Palahniuk has stated his early novels were about the search for identity; Diary is about the horror of finding one, particularly one which may be unwanted or even externally forced on the recipient. For Misty may not so much be creating her paintings as serving as a conduit for some entity which is possibly not — and may never have been — human, an artistic “spirit” older than time. Creativity, Palahniuk suggests, may come from without rather than within since Misty has no better an idea what is forming on her canvasses than Rosemary did of what was growing in her womb. This is scarcely a new idea; Michelangelo once stated his David was already within the marble and he merely chiseled away what didn’t belong while Oriental watercolorists subscribe to the ideas that their bodies merely provide the means for the brushes and pigments to generate the art. Here the mysterious origin of creativity offers more ghastly possibilities.

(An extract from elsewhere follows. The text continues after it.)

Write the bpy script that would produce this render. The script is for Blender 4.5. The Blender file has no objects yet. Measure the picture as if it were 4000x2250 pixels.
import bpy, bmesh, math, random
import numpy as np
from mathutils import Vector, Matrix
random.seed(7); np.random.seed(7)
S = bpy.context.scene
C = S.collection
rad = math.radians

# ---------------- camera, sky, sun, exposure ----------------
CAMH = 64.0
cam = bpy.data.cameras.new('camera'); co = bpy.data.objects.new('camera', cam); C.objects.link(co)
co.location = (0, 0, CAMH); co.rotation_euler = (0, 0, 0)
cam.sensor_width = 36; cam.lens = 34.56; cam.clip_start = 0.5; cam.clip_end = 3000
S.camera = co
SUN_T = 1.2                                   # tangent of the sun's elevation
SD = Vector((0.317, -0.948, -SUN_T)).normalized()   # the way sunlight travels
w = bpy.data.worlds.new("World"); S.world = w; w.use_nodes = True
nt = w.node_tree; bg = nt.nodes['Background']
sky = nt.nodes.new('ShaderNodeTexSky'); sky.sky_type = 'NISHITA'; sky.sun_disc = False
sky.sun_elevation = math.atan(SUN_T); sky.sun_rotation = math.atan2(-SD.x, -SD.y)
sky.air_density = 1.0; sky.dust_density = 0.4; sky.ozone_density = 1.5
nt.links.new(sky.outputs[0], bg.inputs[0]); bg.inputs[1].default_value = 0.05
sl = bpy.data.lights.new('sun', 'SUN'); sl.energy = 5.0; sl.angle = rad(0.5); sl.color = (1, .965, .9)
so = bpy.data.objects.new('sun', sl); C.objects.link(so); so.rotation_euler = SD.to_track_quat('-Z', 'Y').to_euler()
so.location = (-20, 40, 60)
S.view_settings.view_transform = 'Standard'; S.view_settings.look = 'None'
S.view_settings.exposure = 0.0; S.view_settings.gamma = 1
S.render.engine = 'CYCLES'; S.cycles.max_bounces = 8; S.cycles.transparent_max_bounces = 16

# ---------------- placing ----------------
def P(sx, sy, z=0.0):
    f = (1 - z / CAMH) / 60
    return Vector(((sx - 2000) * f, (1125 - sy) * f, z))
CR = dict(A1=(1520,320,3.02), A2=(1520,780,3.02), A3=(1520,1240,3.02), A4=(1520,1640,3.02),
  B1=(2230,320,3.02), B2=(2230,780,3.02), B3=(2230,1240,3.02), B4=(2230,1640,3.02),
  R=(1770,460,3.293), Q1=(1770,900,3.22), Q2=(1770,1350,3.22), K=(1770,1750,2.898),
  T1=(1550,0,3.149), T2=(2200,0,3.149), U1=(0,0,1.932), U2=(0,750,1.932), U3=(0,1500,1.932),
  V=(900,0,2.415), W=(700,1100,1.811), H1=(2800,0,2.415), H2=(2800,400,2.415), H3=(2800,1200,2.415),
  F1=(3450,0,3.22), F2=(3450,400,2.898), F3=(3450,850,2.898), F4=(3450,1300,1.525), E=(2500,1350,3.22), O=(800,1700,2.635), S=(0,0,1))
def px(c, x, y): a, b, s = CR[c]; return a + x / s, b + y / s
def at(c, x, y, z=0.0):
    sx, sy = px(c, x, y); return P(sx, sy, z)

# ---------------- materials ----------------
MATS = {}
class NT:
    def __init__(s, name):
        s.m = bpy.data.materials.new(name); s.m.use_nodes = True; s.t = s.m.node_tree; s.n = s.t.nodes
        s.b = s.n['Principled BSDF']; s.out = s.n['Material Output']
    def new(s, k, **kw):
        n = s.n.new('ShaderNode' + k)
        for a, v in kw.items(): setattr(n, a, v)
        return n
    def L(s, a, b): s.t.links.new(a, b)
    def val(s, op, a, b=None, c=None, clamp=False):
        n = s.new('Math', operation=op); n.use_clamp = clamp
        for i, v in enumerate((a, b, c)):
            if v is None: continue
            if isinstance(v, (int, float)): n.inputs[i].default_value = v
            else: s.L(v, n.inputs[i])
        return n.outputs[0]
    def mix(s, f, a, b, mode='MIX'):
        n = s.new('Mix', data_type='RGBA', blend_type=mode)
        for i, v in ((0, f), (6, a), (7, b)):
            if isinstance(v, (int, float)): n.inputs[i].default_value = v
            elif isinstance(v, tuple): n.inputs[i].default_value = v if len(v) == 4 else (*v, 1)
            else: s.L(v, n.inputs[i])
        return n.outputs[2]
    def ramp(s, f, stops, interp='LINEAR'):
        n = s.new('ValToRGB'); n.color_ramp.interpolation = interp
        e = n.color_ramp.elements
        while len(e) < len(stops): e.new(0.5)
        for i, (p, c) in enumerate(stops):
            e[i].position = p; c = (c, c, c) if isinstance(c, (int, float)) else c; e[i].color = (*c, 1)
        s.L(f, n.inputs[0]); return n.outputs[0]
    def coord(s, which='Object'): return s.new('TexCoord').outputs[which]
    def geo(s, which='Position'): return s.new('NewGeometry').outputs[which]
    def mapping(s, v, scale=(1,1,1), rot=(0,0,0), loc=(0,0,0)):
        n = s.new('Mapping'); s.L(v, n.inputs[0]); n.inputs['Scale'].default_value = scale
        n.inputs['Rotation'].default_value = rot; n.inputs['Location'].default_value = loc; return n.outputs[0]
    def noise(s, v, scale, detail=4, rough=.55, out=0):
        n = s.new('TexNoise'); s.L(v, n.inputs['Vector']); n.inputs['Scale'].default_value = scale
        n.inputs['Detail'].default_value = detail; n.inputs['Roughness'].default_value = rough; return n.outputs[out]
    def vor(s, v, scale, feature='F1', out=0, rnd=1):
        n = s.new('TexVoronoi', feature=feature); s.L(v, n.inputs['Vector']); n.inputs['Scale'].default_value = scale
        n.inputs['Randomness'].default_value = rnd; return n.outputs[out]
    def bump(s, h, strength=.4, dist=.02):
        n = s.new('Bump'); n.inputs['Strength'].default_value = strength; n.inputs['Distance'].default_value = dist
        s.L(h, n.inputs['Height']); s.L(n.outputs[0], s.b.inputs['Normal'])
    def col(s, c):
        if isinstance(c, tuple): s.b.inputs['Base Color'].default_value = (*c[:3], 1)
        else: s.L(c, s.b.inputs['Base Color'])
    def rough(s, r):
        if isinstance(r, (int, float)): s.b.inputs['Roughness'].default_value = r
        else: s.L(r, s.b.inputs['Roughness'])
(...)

Like any master illusionist Palahniuk leaves many of his mysteries unexplained even while he places all his clues in plain sight. Further the novel takes the form of Misty’s diary which allows for the possibility, still intact at the end, that she isn’t the most reliable of narrators, a tradition which can be traced back at least to Poe. That analogy is not quite so far-fetched as it may at first seem. Poe, too, was interested in a form of minimalist storytelling though he was far fonder of adjectives than Palahniuk; in Poe the use of those adjectives created a sense of poetic cadence much as the use of repeated words, phrases and themes does for Palahniuk. Despite Poe’s reputation there is more than a little evidence that he considered humorous certain tales which posterity has classified as horror and in Palahniuk’s work there is always the smirking satirist’s wink behind the most appalling occurrences.

Though he describes himself as a minimalist primarily because he eschews adjectives his prose is not so much minimal as carefully considered and makes many other current writers seem mundane (hands up all who are disgusted with the number of contemporary popular writers whose writing makes the average newspaper copy look positively rococo by comparison). And few would have the audacity to insert seemingly irrelevant chapters which amount to stand-alone essays on topics like facial muscles. These chapters fill out Misty as a real human who has accumulated — as have we all — a wealth of pointless knowledge and also keep the reader mis-directed and off-balance, wondering just what is going on.

What’s transpiring is equal parts incisive satire and artistic shell game from an audacious writer whose drawback is his emotional detachment from his characters and situations. It would not violate the rules of satire to be thus involved though it might fly in the face of Post-Modern “cool.” Even his stylistic device of (possibly too) obvious repetition serves to distance both author and reader; Palahniuk may state in interviews that he writes about what “scares the hell” out of him but the tone of his books suggest we should not that deeply frightened nor care that much about his characters. We may pity Misty but her fate fascinates rather than concerns us; the resolution itself is immaterial or at least academic. Lesser writers (such as King) pull off both tricks quite handily but until Palahniuk manages it he will only be a particularly brilliant class prankster and not the major writer — or satirist — he verges on being.